## start EXERCISE INPUTS

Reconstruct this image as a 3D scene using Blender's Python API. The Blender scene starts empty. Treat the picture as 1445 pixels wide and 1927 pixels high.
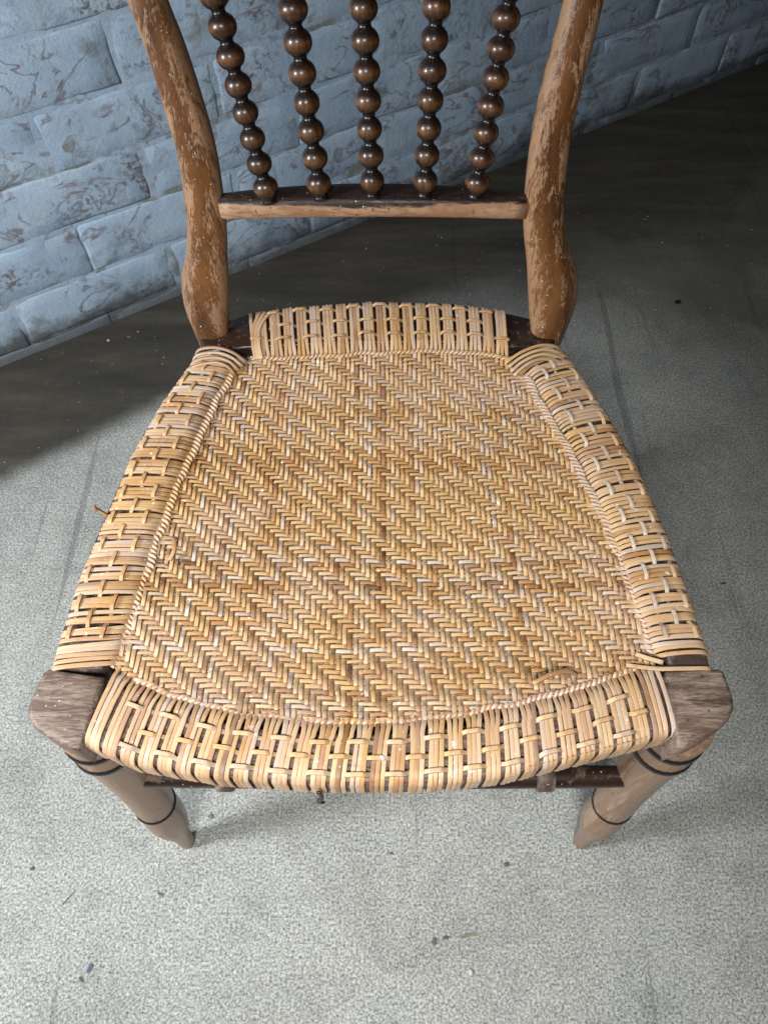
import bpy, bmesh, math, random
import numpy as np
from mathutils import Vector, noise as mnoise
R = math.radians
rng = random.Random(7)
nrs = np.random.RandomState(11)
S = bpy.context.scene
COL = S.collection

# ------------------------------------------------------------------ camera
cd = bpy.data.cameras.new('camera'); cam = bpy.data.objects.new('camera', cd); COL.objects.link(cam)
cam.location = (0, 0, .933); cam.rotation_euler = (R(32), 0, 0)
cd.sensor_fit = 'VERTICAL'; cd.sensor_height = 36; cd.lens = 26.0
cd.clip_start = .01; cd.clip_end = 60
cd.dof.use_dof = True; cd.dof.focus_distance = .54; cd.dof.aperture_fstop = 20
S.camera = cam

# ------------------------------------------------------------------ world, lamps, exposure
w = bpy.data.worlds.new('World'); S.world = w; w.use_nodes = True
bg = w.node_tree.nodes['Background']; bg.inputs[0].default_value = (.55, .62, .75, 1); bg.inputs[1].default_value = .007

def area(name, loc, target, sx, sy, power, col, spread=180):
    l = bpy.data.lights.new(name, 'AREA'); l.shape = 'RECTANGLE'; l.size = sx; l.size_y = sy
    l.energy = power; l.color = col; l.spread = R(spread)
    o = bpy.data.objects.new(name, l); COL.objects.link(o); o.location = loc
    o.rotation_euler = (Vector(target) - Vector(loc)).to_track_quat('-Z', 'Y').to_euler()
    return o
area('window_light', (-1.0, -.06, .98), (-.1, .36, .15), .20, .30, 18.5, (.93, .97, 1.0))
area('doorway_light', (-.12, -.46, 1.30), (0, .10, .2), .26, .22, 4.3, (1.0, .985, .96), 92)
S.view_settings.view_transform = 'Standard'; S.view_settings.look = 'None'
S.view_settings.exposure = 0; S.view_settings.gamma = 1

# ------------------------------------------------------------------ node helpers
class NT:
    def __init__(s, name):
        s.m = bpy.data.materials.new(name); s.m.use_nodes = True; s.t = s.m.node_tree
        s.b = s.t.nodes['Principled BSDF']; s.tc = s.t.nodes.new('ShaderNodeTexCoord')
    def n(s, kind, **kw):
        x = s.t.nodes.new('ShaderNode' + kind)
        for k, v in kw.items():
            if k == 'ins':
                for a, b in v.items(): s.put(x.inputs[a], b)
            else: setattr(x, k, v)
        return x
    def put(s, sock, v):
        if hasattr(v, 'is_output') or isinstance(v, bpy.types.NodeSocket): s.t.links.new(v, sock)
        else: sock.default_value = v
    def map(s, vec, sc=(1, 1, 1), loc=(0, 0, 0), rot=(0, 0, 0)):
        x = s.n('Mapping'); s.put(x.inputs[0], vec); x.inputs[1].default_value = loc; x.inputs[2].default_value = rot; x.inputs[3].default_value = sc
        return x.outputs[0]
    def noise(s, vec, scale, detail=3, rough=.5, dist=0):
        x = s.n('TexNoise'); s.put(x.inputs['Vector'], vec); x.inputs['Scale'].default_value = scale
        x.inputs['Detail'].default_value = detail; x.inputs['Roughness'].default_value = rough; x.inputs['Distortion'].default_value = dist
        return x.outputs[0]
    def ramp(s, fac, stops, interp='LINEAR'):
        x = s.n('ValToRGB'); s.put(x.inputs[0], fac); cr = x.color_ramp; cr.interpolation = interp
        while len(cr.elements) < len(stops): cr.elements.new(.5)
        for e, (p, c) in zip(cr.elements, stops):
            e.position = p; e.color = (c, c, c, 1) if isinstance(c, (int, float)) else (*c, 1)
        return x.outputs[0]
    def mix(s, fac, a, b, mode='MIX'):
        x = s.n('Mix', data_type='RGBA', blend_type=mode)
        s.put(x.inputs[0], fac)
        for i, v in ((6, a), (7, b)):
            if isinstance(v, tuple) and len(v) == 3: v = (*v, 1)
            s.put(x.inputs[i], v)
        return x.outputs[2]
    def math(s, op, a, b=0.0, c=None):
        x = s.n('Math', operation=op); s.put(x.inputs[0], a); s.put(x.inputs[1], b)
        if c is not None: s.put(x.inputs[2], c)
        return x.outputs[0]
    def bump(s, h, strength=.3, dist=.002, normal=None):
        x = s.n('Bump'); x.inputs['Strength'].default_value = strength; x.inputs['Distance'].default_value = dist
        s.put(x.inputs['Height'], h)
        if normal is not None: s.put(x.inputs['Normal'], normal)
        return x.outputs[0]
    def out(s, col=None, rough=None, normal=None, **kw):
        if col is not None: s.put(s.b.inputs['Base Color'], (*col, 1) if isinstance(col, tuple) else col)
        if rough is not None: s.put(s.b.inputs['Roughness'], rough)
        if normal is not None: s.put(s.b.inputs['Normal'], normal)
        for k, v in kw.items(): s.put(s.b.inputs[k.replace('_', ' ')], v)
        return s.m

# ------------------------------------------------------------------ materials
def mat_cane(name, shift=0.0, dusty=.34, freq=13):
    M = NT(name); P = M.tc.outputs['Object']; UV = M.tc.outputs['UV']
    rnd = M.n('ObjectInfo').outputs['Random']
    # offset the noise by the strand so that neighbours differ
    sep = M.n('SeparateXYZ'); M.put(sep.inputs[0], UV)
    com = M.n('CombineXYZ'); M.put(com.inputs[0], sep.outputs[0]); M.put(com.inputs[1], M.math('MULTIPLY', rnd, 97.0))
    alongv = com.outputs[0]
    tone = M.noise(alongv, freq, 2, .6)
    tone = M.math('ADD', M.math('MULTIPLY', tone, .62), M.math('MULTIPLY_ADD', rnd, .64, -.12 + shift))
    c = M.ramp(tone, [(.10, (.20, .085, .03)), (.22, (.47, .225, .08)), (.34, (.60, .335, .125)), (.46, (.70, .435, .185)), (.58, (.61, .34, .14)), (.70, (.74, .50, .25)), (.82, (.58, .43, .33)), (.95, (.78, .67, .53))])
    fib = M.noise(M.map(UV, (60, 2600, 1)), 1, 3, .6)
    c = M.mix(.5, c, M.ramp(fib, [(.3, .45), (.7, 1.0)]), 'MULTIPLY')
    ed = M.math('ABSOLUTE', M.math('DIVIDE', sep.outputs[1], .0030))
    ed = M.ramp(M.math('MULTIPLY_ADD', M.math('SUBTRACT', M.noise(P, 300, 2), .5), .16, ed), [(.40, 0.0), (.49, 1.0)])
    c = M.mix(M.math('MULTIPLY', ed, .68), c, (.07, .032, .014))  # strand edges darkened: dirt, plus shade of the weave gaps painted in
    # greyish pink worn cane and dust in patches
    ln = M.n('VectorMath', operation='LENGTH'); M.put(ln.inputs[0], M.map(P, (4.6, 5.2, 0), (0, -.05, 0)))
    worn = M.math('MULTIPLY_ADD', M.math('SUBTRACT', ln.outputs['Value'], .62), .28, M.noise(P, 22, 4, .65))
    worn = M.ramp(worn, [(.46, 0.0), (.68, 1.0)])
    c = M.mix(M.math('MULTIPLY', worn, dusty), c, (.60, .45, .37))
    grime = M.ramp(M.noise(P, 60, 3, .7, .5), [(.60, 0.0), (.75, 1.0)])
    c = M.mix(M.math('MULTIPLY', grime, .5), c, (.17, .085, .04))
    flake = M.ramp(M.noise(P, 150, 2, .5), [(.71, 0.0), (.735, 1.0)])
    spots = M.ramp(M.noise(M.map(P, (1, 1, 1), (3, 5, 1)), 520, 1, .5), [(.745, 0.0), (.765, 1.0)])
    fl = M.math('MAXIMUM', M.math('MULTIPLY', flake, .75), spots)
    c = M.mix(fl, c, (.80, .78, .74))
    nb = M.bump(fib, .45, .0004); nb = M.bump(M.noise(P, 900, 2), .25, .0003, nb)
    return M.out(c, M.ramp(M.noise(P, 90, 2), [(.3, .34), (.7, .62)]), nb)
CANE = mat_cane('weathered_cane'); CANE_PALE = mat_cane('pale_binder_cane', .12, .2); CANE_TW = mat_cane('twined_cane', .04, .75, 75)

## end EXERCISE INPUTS
## start EXERCISE INPUTS

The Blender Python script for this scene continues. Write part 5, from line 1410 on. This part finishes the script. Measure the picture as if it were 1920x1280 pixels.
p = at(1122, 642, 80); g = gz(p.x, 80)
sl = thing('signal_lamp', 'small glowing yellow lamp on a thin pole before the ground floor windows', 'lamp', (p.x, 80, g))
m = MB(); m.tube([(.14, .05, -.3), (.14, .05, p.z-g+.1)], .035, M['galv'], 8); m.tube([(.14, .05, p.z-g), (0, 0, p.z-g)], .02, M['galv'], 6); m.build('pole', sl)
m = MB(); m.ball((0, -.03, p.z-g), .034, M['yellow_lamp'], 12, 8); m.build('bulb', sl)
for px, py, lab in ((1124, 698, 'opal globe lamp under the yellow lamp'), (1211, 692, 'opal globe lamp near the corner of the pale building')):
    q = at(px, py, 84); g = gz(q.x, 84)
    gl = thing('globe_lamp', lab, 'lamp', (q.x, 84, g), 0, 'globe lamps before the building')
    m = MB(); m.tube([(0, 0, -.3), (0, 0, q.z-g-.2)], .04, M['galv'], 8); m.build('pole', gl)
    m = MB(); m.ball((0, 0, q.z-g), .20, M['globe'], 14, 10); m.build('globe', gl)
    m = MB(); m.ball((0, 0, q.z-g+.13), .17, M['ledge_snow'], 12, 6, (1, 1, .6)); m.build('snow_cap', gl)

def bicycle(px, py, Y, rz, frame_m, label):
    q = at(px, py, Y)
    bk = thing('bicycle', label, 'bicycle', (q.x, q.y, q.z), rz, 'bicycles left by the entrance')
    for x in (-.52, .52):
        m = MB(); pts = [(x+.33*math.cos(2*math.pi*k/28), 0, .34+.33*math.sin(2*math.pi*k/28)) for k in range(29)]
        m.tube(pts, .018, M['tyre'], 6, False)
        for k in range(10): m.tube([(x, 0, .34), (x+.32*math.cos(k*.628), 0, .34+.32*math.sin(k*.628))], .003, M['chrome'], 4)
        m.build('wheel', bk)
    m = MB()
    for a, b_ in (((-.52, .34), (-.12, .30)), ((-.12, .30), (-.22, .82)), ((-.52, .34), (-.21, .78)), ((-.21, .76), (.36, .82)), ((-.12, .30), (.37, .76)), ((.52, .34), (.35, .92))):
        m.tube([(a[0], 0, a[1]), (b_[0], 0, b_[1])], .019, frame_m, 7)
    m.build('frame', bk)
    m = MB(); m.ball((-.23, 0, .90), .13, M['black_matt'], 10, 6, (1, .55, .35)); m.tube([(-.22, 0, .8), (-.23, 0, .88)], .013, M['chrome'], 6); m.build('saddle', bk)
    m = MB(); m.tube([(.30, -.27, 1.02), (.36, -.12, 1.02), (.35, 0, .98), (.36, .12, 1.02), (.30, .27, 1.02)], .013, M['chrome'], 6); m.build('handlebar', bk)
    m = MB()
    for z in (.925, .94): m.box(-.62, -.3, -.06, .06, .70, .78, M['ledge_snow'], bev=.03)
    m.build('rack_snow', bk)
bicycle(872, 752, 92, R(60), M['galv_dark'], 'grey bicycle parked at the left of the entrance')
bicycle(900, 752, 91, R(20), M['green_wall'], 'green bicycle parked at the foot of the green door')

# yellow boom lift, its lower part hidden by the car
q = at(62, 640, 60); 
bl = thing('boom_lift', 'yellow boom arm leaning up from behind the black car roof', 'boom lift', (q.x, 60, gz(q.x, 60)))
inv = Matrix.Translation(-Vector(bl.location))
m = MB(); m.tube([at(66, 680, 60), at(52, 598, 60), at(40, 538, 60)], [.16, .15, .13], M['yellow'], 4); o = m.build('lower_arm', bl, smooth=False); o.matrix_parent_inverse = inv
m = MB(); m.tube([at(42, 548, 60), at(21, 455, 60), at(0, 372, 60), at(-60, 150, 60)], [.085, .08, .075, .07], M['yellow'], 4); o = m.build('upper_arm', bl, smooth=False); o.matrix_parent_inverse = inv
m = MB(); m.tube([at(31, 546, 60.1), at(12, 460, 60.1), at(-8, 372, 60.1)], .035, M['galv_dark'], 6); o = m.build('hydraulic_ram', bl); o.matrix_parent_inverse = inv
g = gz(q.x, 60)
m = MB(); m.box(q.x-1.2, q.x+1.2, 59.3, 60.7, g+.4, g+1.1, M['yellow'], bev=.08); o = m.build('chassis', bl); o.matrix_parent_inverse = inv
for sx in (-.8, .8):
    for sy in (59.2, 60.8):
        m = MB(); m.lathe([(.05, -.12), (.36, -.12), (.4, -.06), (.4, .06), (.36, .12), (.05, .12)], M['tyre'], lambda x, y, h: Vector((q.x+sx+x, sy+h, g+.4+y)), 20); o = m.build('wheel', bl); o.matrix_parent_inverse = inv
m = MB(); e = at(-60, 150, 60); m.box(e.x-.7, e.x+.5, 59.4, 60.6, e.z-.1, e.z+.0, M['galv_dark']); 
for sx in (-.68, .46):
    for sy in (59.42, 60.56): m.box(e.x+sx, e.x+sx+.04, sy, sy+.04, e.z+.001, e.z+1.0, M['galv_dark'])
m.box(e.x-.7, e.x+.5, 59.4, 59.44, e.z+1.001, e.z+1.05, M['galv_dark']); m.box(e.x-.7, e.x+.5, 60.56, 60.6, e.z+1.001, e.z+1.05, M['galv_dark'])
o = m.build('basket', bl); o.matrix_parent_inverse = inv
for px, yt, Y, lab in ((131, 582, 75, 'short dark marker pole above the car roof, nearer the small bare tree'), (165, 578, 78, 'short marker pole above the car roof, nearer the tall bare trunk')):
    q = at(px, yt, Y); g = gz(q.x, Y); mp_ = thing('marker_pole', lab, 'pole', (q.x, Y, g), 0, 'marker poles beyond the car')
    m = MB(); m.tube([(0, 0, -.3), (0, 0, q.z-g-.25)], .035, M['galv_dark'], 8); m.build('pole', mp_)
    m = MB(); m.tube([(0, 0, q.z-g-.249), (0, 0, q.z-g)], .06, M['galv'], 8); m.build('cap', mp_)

## end EXERCISE INPUTS

* _WHAT IS NEEDED_: Using the entries above, transcribe every line from the line containing "Reconstruct this image" through the line containing "COL = S.collection". Do not copy pictures.

* _EXERCISE SOLUTION_:
Reconstruct this image as a 3D scene using Blender's Python API. The Blender scene starts empty. Treat the picture as 1445 pixels wide and 1927 pixels high.
import bpy, bmesh, math, random
import numpy as np
from mathutils import Vector, noise as mnoise
R = math.radians
rng = random.Random(7)
nrs = np.random.RandomState(11)
S = bpy.context.scene
COL = S.collection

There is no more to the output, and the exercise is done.